How could I force him? I wasn’t educated through Irish. I envisioned mulish rebellion by a third year and reviewed the other options, both fee-paying, which would offer us places for spurious reasons: Gonzaga College in Ranelagh, because his dad went there, and the High School, Rathgar, because I am a member of the Church of Ireland. He plumped for Gonzaga because his friends were going.

It’s superb. And yes, I do see the benefits to my son of those fees. A class size in the low twenties. More subject choices. And there’s the fact that he doesn’t have to use any of his energy coping with diversity.

But diversity is a profound loss. We look around us at school events and see no-one any different from ourselves. No-one who isn’t Irish. No-one who’s not middle-class. You don’t meet sculptors, you don’t meet struggling, book-a-decade writers or failing but funky restaurant owners. You just don’t get the fantastic diversity you met at his national school.

I swear to God I would not choose to have my kid educated in this bubble if I had better choices. But by offering fee-paying schools as part of its provision, the State has decreed that these bubbles will exist. And they will queer the pitch of education in the entire area because they often suck the middle class out of the “free” schools.

Fee-payings schools are made up almost entirely of the aspirational middle classes and so are crammed at the top of the notorious tables of “feeder schools” for universities. Further queering the pitch for everyone else.

Another key point has been forgotten: The main material advantage these schools offer is the amount of money they collect from their parents and alumni. My old school, St Andrews College in Dublin, built a beautiful new wing in 2010 on which €5.7m is still owing and to which I have been asked to donate. My son’s school spent €20m in 2007 and doubled the size of its campus by building a new library, an IT suite, 16 classrooms, and a theatre. The target of the second phase of fund-raising, begun only last year, is €6m, of which €4.5m has already been raised.

Despite the fundraising advantages which fee-paying schools have, the State has disbursed millions towards the infrastructure of some of them, culminating in 2005, under then-education minister Mary Hanafin, with grant approval for five such schools, including St Andrews College and CBC Monkstown. Remember — these schools are State policy. Don’t blame the parents who send their kids to them. It is the State which has decided to save itself over €90m a year, as well as a lot of bother, by paying the teachers in fee-paying schools.

My son’s Jesuit school applied to become a “free” school with a nearby girls’ school in the 1970s and was turned down. All my children would now be enrolled in that school and our financial situation would be completely different. Not many of the local parents at my son’s school are ideologically committed to paying fees: They happily send their girls to the local free schools. In our area, having girls is money in the bank.
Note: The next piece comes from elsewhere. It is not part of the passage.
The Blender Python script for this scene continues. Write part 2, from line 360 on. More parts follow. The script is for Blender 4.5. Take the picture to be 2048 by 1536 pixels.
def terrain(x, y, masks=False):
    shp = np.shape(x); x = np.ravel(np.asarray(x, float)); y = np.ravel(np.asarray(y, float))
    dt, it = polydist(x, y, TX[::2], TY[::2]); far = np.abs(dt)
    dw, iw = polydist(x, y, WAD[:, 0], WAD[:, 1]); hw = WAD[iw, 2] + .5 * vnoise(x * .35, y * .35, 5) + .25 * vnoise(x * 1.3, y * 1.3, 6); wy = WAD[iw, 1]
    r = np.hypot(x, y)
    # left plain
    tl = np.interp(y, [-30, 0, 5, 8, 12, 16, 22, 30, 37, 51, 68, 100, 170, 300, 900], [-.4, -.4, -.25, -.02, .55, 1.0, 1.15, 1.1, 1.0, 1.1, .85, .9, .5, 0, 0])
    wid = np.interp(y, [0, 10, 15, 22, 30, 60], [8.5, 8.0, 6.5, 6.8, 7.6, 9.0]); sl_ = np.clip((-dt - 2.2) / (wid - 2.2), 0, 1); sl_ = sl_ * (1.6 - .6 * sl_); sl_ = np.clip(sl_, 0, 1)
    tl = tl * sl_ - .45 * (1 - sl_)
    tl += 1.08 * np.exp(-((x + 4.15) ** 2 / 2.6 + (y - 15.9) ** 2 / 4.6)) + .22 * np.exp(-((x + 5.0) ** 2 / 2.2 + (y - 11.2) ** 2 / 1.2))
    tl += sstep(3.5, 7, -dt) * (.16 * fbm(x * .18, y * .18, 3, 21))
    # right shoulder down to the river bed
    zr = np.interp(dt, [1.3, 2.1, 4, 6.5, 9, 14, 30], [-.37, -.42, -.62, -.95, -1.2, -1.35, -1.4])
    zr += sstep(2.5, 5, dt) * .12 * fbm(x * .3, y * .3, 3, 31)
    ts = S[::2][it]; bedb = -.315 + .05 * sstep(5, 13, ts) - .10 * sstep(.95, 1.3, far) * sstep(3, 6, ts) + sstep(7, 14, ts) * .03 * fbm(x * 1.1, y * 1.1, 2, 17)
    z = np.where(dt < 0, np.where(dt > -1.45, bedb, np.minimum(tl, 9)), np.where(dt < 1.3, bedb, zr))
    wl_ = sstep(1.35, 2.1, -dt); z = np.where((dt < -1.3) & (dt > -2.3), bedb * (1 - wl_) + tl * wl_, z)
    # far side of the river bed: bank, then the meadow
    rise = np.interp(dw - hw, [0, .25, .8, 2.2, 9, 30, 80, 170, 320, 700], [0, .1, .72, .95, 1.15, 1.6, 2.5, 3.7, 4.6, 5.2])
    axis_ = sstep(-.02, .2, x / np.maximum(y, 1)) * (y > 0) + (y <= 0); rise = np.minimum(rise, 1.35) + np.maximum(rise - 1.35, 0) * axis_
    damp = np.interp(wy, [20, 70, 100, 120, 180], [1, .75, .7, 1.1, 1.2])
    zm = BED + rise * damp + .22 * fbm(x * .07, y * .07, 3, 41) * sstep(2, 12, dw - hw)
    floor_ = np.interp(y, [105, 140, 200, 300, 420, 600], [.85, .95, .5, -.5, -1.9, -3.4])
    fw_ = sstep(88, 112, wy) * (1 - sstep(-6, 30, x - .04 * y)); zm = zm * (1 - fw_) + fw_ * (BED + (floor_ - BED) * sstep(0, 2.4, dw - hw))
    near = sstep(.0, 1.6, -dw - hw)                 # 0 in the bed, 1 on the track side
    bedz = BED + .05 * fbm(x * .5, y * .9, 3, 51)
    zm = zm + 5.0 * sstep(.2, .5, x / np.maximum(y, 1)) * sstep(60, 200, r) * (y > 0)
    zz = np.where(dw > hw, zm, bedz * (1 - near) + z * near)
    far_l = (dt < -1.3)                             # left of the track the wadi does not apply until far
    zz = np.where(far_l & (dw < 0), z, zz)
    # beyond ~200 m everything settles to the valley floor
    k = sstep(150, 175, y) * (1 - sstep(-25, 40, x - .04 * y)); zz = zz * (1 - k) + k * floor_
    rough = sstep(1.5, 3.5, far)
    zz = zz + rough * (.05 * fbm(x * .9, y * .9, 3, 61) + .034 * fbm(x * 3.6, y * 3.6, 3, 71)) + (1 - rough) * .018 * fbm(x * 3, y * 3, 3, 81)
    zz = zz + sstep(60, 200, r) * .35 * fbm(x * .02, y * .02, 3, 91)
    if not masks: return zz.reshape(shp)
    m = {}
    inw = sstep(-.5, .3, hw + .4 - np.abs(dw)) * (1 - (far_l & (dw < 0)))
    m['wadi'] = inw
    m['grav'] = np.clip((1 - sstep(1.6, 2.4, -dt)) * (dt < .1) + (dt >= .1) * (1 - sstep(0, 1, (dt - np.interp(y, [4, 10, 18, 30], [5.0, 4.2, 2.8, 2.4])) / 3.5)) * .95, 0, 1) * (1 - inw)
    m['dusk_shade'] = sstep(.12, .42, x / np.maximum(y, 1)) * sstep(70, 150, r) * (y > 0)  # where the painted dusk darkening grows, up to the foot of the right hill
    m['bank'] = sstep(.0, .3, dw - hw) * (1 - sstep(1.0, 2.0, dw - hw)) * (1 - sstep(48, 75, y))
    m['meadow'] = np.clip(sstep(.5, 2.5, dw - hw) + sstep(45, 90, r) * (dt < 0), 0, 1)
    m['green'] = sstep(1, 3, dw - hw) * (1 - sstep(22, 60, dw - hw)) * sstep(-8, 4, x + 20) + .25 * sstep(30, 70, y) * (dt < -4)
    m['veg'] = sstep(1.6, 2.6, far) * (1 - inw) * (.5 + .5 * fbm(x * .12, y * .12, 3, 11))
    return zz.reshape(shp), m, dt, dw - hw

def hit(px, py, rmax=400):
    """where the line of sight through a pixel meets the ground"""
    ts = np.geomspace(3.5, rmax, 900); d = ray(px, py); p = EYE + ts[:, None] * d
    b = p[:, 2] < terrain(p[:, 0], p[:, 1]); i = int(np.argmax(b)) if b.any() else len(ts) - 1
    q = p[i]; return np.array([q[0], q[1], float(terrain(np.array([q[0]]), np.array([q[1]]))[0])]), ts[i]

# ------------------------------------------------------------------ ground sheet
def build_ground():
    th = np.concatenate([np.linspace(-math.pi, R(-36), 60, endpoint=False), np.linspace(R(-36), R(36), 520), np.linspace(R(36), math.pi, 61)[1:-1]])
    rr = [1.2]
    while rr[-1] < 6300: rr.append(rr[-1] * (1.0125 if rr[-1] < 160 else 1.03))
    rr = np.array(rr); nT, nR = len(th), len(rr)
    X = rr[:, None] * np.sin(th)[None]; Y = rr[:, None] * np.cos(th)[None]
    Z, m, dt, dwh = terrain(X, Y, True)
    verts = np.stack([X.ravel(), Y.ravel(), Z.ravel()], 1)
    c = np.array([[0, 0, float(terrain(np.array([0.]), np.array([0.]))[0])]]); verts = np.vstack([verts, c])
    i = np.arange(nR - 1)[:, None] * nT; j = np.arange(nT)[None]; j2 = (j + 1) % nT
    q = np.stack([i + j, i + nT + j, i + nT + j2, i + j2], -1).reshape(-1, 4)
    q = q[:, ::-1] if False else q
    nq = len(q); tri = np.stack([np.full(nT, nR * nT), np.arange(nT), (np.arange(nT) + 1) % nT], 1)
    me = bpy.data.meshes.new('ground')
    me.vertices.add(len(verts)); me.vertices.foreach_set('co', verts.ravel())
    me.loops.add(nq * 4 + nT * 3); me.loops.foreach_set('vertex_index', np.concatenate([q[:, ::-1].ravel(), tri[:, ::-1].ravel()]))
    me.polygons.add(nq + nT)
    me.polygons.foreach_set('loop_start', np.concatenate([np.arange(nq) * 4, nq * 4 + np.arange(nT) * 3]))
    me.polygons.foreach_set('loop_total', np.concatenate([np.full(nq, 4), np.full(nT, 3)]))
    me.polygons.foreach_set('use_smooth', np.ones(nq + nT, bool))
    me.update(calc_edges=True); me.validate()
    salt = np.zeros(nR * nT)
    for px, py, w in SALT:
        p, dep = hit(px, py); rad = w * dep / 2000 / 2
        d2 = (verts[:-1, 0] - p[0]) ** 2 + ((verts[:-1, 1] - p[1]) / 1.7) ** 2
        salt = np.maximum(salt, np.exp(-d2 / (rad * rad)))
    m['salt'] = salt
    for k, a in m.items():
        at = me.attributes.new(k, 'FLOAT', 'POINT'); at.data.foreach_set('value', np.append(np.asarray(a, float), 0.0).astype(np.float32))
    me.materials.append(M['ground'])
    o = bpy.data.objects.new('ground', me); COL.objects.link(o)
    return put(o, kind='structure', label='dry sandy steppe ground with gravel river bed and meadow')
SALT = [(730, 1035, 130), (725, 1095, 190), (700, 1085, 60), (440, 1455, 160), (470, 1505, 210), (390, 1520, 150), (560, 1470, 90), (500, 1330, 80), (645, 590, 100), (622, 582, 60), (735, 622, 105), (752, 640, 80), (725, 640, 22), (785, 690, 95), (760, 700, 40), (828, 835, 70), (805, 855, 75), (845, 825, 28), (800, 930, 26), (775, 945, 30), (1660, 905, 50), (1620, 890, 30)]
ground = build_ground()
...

How can this dog’s breakfast be justified purely on the basis that it saves the State money? The two-tier system fails everyone. It even fails the kids who go to fee-paying schools and never meet anyone different to themselves. Not to mention the fact that fee-paying schools are not subject to the same scrutiny as “free” schools. Parents at a south Dublin school recently found out that not all the teachers were registered with the Teaching Council. State-paid teachers must be registered, but at a fee-paying school there are teachers who are not State-paid.

This happened in a Protestant school and it is because of an ill-thought-out attempt to help Protestants that this whole mess happened. For the history, I looked no further than my father Jack White’s 1974 book on the Protestants of the south, Minority Report.

WHAT it all came down to, apparently, was celibacy. The Free Education Scheme advanced by Donogh O’Malley priced in the contribution of the religious orders to Catholic education. A Protestant headmaster explained to my father that Protestant schools needed to charge fees so they could pay teachers a family wage. My father accepted this rationale at the time, but it has absolutely no relevance today.

Some other schools followed the Protestant lead and opted to stay out of the free scheme. And there we had it: The two-tier system.

Donogh O’Malley made a further deal with the Protestant schools whereby, because of the challenges of their minority status, they were funded, essentially, as “free” schools but could still charge fees. When the State moved to put Protestant fee-paying schools on the same footing as other fee-paying schools in 2010 the schools argued strongly it would undermine their ability to include less well-off children. And I was left asking the question: Why do they charge fees at all? Isn’t entering the free scheme the way to maximise diversity?

“But where does that leave me?” says my friend, who is a devout member of the Church of Ireland and earning very little. She has no Protestant comprehensive school close by. She has to go to a fee-paying school and plead for special mercy.

Which brings me back to the same point: It is the State which is responsible for the fact that we have fee-paying schools. Their presence corrupts and divides educational provision in this country. They should be given a period of grace to enter the free scheme or go entirely private.

And the State should accept once and for all its responsibility for educating our kids.